* Collected material *
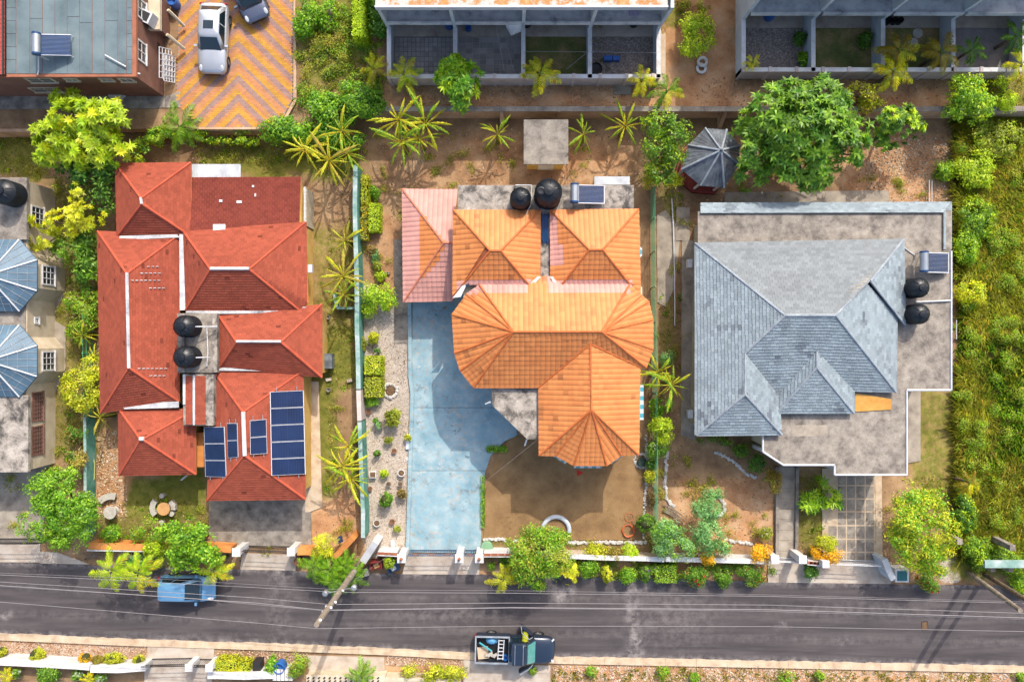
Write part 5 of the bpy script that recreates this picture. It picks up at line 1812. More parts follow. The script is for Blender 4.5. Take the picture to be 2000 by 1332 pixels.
wall_run('boundary_wall', 'dark green boundary wall beside the leafy rubble bed', 'wall', [(165, 815), (166, 900), (166, 1000), (167, 1050)], 1.2, .14, M['tealwall'], M['tealcap'])
def mesh_fence(label, pts, z):
 t = thing('mesh_fence', label, 'fence', P((pts[0][0] + pts[-1][0]) / 2, (pts[0][1] + pts[-1][1]) / 2, 0), 0, 'green mesh fences')
 for i in range(len(pts) - 1):
  a_, b_ = P(*pts[i], z), P(*pts[i + 1], z)
  m2 = MB()
  m2.tube([Vector((a_.x, a_.y, 0)), a_ + Vector((0, 0, .08))], .04, 6)
  obj('post', m2, M['fgreen'], t)
  m2 = MB()
  for zz in (.06, .35, .65, .95):
   m2.tube([Vector((a_.x, a_.y, z * zz + .1)), Vector((b_.x, b_.y, z * zz + .1))], .022, 4)
  L_ = (b_ - a_).length
  nn = int(L_ / .12)
  for k in range(1, nn):
   p = a_.lerp(b_, k / nn)
   m2.tube([Vector((p.x, p.y, .08)), Vector((p.x, p.y, z))], .01, 4)
  obj('mesh_panel', m2, M['fgreen'], t)
 a_ = P(*pts[-1], z)
 m2 = MB()
 m2.tube([Vector((a_.x, a_.y, 0)), a_ + Vector((0, 0, .08))], .04, 6)
 obj('post', m2, M['fgreen'], t)
 return t
M['fgreen'] = plain('green_fence_paint', lin(96, 186, 140), .5, .4)
mesh_fence('green mesh fence between the orange and the grey house', [(1279, 365), (1279, 425), (1280, 490), (1280, 560), (1281, 630), (1282, 700), (1283, 770), (1283, 840), (1284, 900), (1284, 960), (1285, 1050)], 1.6)
mesh_fence('green fence along the back of the cream house garden', [(160, 560), (161, 620), (162, 690), (163, 760), (164, 812)], 1.4)
pipe('garden_pipe', 'long white pipe beside the grey house path', [(1312, 388, .2), (1315, 440, .2), (1317, 520, .2), (1318, 600, .2), (1318, 636, .2)], .04, M['whitemetal'])
# ================================================================== plants
def unit(a):
 return a / np.maximum(np.linalg.norm(a, axis=-1, keepdims=True), 1e-9)
PAL = {
 'lime': ((160, 196, 30), (208, 226, 60)), 'yellow': ((190, 204, 34), (238, 232, 64)), 'green': ((80, 130, 36), (146, 186, 56)),
 'dark': ((66, 118, 38), (118, 164, 52)), 'olive': ((134, 152, 48), (184, 188, 72)), 'blue': ((112, 168, 100), (160, 204, 134)),
 'gold': ((240, 184, 24), (255, 214, 52)), 'ygreen': ((172, 192, 34), (226, 222, 66)), 'bright': ((94, 154, 34), (166, 206, 52)),
 'dead': ((150, 108, 66), (196, 156, 104)), 'brownish': ((140, 120, 70), (170, 150, 84)), 'rust': ((170, 130, 50), (150, 160, 60)), 'straw': ((196, 170, 90), (160, 170, 60)),
}
def palcol(pal, t, jit):
 a, b = (np.array(lin(*c, .95)[:3]) for c in PAL[pal])
 return (a[None] * (1 - t[:, None]) + b[None] * t[:, None]) * jit[:, None]
def leaf_quads(c, d, nrm, L, W, fold=0.18, droop=0.15):
 side = unit(np.cross(d, nrm))
 up = unit(np.cross(side, d))
 L = L[:, None]; W = W[:, None]
 mid = c + d * L * .45
 tip = c + d * L - up * L * droop
 V = np.stack([c, mid + side * W * .5 + up * W * fold, tip, mid - side * W * .5 + up * W * fold], 1)
 return V.reshape(-1, 3)
def clumps(lobes, n, inner=0.35, zmin=-0.35, shrink=1.0):
 """clump centres and outward normals on and in a set of ellipsoid lobes"""
 lob = np.array(lobes, float)
 area = (lob[:, 3] * lob[:, 4]) ** .9
 n0 = n
 n = int(n * 1.7)
 idx = RNG.choice(len(lob), n, p=area / area.sum())
 d = unit(RNG.normal(size=(n, 3)))
 d[:, 2] = np.where(d[:, 2] < zmin, -d[:, 2] * .6, d[:, 2])
 d = unit(d)
 o = lob[idx]
 nz = np.array([mnoise.noise((x * 2.1 + i * 3.3, y * 2.1, z * 2.1)) for (x, y, z), i in zip(d, idx)])
 r = (0.84 + 0.5 * nz)
 ins = RNG.random(n) < inner
 r = np.where(ins, r * RNG.uniform(.35, .8, n), r * RNG.uniform(.86, 1.0, n)) * shrink
 c = o[:, :3] + d * o[:, 3:6] * r[:, None]
 nr = unit(d / o[:, 3:6])
 q = np.array([mnoise.noise((a * 1.15, b * 1.15, e * 1.15)) for a, b, e in c]) + RNG.normal(0, .07, n)
 k = np.argsort(-np.minimum(q, .02) - RNG.random(n) * .02)[:n0]
 return c[k], nr[k], ins[k]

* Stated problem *
Transcribe the material exactly, and leave out whatever pictures it holds.

* Reply *
Write part 5 of the bpy script that recreates this picture. It picks up at line 1812. More parts follow. The script is for Blender 4.5. Take the picture to be 2000 by 1332 pixels.
wall_run('boundary_wall', 'dark green boundary wall beside the leafy rubble bed', 'wall', [(165, 815), (166, 900), (166, 1000), (167, 1050)], 1.2, .14, M['tealwall'], M['tealcap'])
def mesh_fence(label, pts, z):
 t = thing('mesh_fence', label, 'fence', P((pts[0][0] + pts[-1][0]) / 2, (pts[0][1] + pts[-1][1]) / 2, 0), 0, 'green mesh fences')
 for i in range(len(pts) - 1):
  a_, b_ = P(*pts[i], z), P(*pts[i + 1], z)
  m2 = MB()
  m2.tube([Vector((a_.x, a_.y, 0)), a_ + Vector((0, 0, .08))], .04, 6)
  obj('post', m2, M['fgreen'], t)
  m2 = MB()
  for zz in (.06, .35, .65, .95):
   m2.tube([Vector((a_.x, a_.y, z * zz + .1)), Vector((b_.x, b_.y, z * zz + .1))], .022, 4)
  L_ = (b_ - a_).length
  nn = int(L_ / .12)
  for k in range(1, nn):
   p = a_.lerp(b_, k / nn)
   m2.tube([Vector((p.x, p.y, .08)), Vector((p.x, p.y, z))], .01, 4)
  obj('mesh_panel', m2, M['fgreen'], t)
 a_ = P(*pts[-1], z)
 m2 = MB()
 m2.tube([Vector((a_.x, a_.y, 0)), a_ + Vector((0, 0, .08))], .04, 6)
 obj('post', m2, M['fgreen'], t)
 return t
M['fgreen'] = plain('green_fence_paint', lin(96, 186, 140), .5, .4)
mesh_fence('green mesh fence between the orange and the grey house', [(1279, 365), (1279, 425), (1280, 490), (1280, 560), (1281, 630), (1282, 700), (1283, 770), (1283, 840), (1284, 900), (1284, 960), (1285, 1050)], 1.6)
mesh_fence('green fence along the back of the cream house garden', [(160, 560), (161, 620), (162, 690), (163, 760), (164, 812)], 1.4)
pipe('garden_pipe', 'long white pipe beside the grey house path', [(1312, 388, .2), (1315, 440, .2), (1317, 520, .2), (1318, 600, .2), (1318, 636, .2)], .04, M['whitemetal'])
# ================================================================== plants
def unit(a):
 return a / np.maximum(np.linalg.norm(a, axis=-1, keepdims=True), 1e-9)
PAL = {
 'lime': ((160, 196, 30), (208, 226, 60)), 'yellow': ((190, 204, 34), (238, 232, 64)), 'green': ((80, 130, 36), (146, 186, 56)),
 'dark': ((66, 118, 38), (118, 164, 52)), 'olive': ((134, 152, 48), (184, 188, 72)), 'blue': ((112, 168, 100), (160, 204, 134)),
 'gold': ((240, 184, 24), (255, 214, 52)), 'ygreen': ((172, 192, 34), (226, 222, 66)), 'bright': ((94, 154, 34), (166, 206, 52)),
 'dead': ((150, 108, 66), (196, 156, 104)), 'brownish': ((140, 120, 70), (170, 150, 84)), 'rust': ((170, 130, 50), (150, 160, 60)), 'straw': ((196, 170, 90), (160, 170, 60)),
}
def palcol(pal, t, jit):
 a, b = (np.array(lin(*c, .95)[:3]) for c in PAL[pal])
 return (a[None] * (1 - t[:, None]) + b[None] * t[:, None]) * jit[:, None]
def leaf_quads(c, d, nrm, L, W, fold=0.18, droop=0.15):
 side = unit(np.cross(d, nrm))
 up = unit(np.cross(side, d))
 L = L[:, None]; W = W[:, None]
 mid = c + d * L * .45
 tip = c + d * L - up * L * droop
 V = np.stack([c, mid + side * W * .5 + up * W * fold, tip, mid - side * W * .5 + up * W * fold], 1)
 return V.reshape(-1, 3)
def clumps(lobes, n, inner=0.35, zmin=-0.35, shrink=1.0):
 """clump centres and outward normals on and in a set of ellipsoid lobes"""
 lob = np.array(lobes, float)
 area = (lob[:, 3] * lob[:, 4]) ** .9
 n0 = n
 n = int(n * 1.7)
 idx = RNG.choice(len(lob), n, p=area / area.sum())
 d = unit(RNG.normal(size=(n, 3)))
 d[:, 2] = np.where(d[:, 2] < zmin, -d[:, 2] * .6, d[:, 2])
 d = unit(d)
 o = lob[idx]
 nz = np.array([mnoise.noise((x * 2.1 + i * 3.3, y * 2.1, z * 2.1)) for (x, y, z), i in zip(d, idx)])
 r = (0.84 + 0.5 * nz)
 ins = RNG.random(n) < inner
 r = np.where(ins, r * RNG.uniform(.35, .8, n), r * RNG.uniform(.86, 1.0, n)) * shrink
 c = o[:, :3] + d * o[:, 3:6] * r[:, None]
 nr = unit(d / o[:, 3:6])
 q = np.array([mnoise.noise((a * 1.15, b * 1.15, e * 1.15)) for a, b, e in c]) + RNG.normal(0, .07, n)
 k = np.argsort(-np.minimum(q, .02) - RNG.random(n) * .02)[:n0]
 return c[k], nr[k], ins[k]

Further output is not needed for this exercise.